1. HOME
  2. 書評
  3. 「暴力のエスノグラフィー」書評 隔離と監視のメカニズムに抗う

「暴力のエスノグラフィー」書評 隔離と監視のメカニズムに抗う

評者: 犬塚元 / 朝⽇新聞掲載:2022年11月19日
暴力のエスノグラフィー 産業化された屠殺と視界の政治 著者:ティモシー・パチラット 出版社:明石書店 ジャンル:政治・行政

ISBN: 9784750354477
発売⽇: 2022/09/22
サイズ: 19cm/372p

「暴力のエスノグラフィー」 [著]ティモシー・パチラット

 学生時代に読んだ『自動車絶望工場』を思い出しながら本を手にした。原題は『12秒毎(ごと)に』。1分間に5頭、1時間に300頭の牛を肉にする米国の食肉工場に、身分や目的を隠して潜り、未経験者として働く。そんな調査に基づく本だ。
 衝撃的な描写が続く。昇進して品質管理を任された著者は、作業場全体の空間配置や工程を詳(つまび)らかに記録する。仕事は、121もの種類に細分化されている。
 工場が社会から隔離されて見えなくされているだけではない。内部でも働く者は互いに隔離されており、ほとんどの作業員には、命を奪う行為を目にする機会はない。単調なルーティン作業のなか、著者は、牛を殺すプロセスに加わっているとの意識を失っていく。
 こうした記録も読み応えがあるが、出色は、理論的考察だ。
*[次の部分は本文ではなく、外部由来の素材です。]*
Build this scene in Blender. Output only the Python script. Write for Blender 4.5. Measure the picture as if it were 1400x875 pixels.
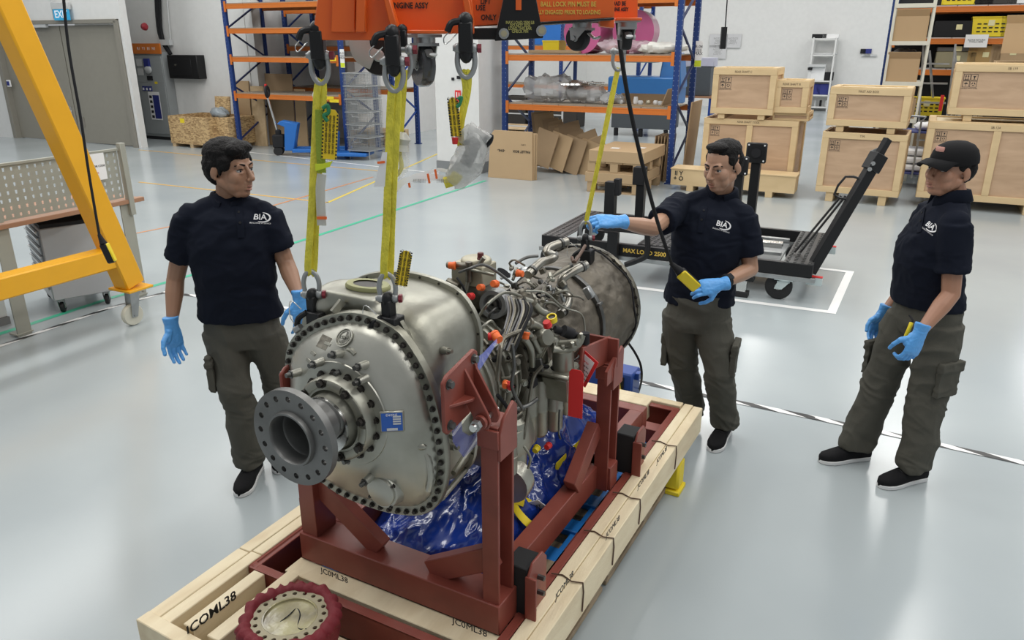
import bpy, bmesh, math, random
from mathutils import Vector as V, Matrix as MX, noise
from mathutils.bvhtree import BVHTree
for o in list(bpy.data.objects): bpy.data.objects.remove(o)
S = bpy.context.scene; COL = S.collection
PI = math.pi; rad = math.radians; sin = math.sin; cos = math.cos
RND = random.Random(7)
# ---------------- camera ----------------
FPX = 1045.0; CH = 2.10; TH = math.atan(377.5 / FPX)
cd = bpy.data.cameras.new('camera'); cd.sensor_width = 36; cd.lens = 36 * FPX / 1400
cam = bpy.data.objects.new('camera', cd); COL.objects.link(cam)
cam.location = (0, 0, CH); cam.rotation_euler = (PI/2 - TH, 0, 0); cd.clip_end = 200; cd.clip_start = .05
S.camera = cam
# ---------------- world, lights, exposure ----------------
w = bpy.data.worlds.new('world'); S.world = w; w.use_nodes = True
w.node_tree.nodes['Background'].inputs[0].default_value = (.93, .97, 1, 1)
w.node_tree.nodes['Background'].inputs[1].default_value = .38
S.view_settings.view_transform = 'Standard'; S.view_settings.look = 'None'
S.view_settings.exposure = 0.0; S.view_settings.gamma = 1
AZ_ROOM = rad(26); AZ_E = rad(28.4)
def RM(r, f, z=0, a=AZ_ROOM):      # room coordinates: r to the right, f forward
    return V((f*sin(a) + r*cos(a), f*cos(a) - r*sin(a), z))
def area(loc, sx, sy, power, az=AZ_ROOM, col=(1, .985, .95)):
    ld = bpy.data.lights.new('ceiling_luminaire_light', 'AREA'); ld.shape = 'RECTANGLE'
    ld.size = sx; ld.size_y = sy; ld.energy = power; ld.color = col
    o = bpy.data.objects.new('ceiling_luminaire_light', ld); COL.objects.link(o)
    o.location = loc; o.rotation_euler = (0, 0, -az); return o
for r in (-15.5, -11, -7.2, -3.2, 1.0, 4.8):
    for f in (1.6, 6.0, 10.4, 16.5, 24):
        area(RM(r, f, 6.3), 1.1, 3.4, 95 if f < 14 else 125)
# ---------------- view helpers: where a sight line meets a real plane ----------------
CT, ST = cos(TH), sin(TH)
def ray(px, py):
    x = (px - 700)/FPX; u = -(py - 437.5)/FPX
    return V((x, CT + u*ST, -ST + u*CT))
def G(px, py, z=0.0):
    r = ray(px, py); t = (z - CH)/r.z; return V((r.x*t, r.y*t, z))
def D(px, py, Y):
    r = ray(px, py); t = Y/r.y; return V((r.x*t, Y, CH + r.z*t))
def RF(px, py, f, a=AZ_ROOM):      # plane f = const of a frame turned by a -> (r, z)
    r = ray(px, py); t = f/(r.x*sin(a) + r.y*cos(a))
    return (r.x*cos(a) - r.y*sin(a))*t, CH + r.z*t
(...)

できれば原著と照らし合わせながら丁寧に読みたい箇所だ。著者の目的は、この工場の実態を暴くことではない。施設は、距離をつくり出して隠蔽(いんぺい)する権力メカニズムを理解する格好の事例とされ、「隠す」「見る」という観点から権力の政治理論が語られる。
 エリアスの名著『文明化の過程』は、都合の悪いものを隠す過程として文明化を位置づけたが、他方でフーコーは、監視という観点から近代の権力を論じた。「隠す」と「見る」は相反するかのようだが、著者はこの二つの「共生」を、現代の権力メカニズムに観(み)る。
 このメカニズムに抗(あらが)うのが本書の掲げる「視界の政治」だ。それは、空間的・社会的・言語的に隠されたものを可視化して暴く。誰かに牛を殺させて、誰かに戦争をさせても、それを意識すらせず恩恵にあずかる「隔たり」が問い直される。
 興味深いことに、著者は「視界の政治」の可能性だけでなく、落とし穴にも目を向けている。痛みや苦しみを可視化する営みは、共感を喚起しようとするあまり、次々に強い刺激を求めてしまう。成熟したこんな思索から学ぶことも多い。
    ◇
Timothy Pachirat 1976年生まれ。米マサチューセッツ大アマースト校教授。工場での参与観察は2004年に実施。